Detroit poet laureate’s archives housed at U-M

May 11, 2004
Contact:
  • umichnews@umich.edu

Detroit poet laureate’s archives housed at U-M

ANN ARBOR—As a child, Naomi Long Madgett found blank sheets of paper a challenge and a delight.

"I covered them with my poems. They became ‘books’ folded and held together with safety pins," she wrote in her autobiography. "Writing was the only way I could cope with the frustrations of my childhood. By the time I was 12, I had composed 100 poems. After that I stopped counting."

Madgett is the poet laureate of Detroit and has eight volumes of her own poetry and works included in more than 180 anthologies. Her personal and business correspondence, manuscripts and typescripts for writings and authors who contributed to her Lotus Press publishing business are archived at the University of Michigan’s Special Collections Library. The archive will be catalogued and available for research within a few months and includes photographs, audio and video recordings of poetry readings and interviews, business records and a comprehensive collection of materials published by the Lotus Press.

"We are both pleased and honored to add the Naomi Long Madgett and Lotus Press archive to our collections," said Peggy Daub, head of the Special Collections Library. "Ms. Madgett’s poetry is elegant and insightful, and both her own writing and her work on behalf of other poets through the Lotus Press has made a lasting impact on African-American writers in Detroit and the United States."

A native of Virginia, Madgett grew up in various states and cities as her Baptist minister father accepted assignments throughout the Midwest and East Coast. As a young mother and teacher in Detroit during the 1950s, Madgett found time to be active as a poet, giving readings and writing. Her best known poem, "Midway," was widely reprinted and recited during the Civil Rights Movement, even set to music. As a teacher, Madgett introduced the first course on African-American literature in the Detroit Public Schools in 1965 and taught a similar course at U-M in 1970. During a 16-year teaching career at Eastern Michigan University, she founded Lotus Press, Inc.

Originally established as a means to publishing and encouraging one of Madgett’s promising EMU students, Lotus Press has, in its 30-year history, published more than 80 titles.
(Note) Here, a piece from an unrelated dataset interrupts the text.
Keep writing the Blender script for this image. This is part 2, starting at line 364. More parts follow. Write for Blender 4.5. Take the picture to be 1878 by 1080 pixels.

Its mission of encouraging poets is continued today through the annual Naomi Long Madgett Poetry Prize, awarded to a poet whose work is then published by the Press.

Examples of Madgett’s and Lotus Press’s work are displayed through May 29 in the Special Collections Library on the 7th floor of the Hatcher Graduate Library on U-M’s Central Campus. The display, available for viewing 10 a.m.-5 p.m. Mondays through Fridays and Saturdays 10 a.m.-noon. The collection is part of the library’s exhibition "Spotlight on New Arrivals."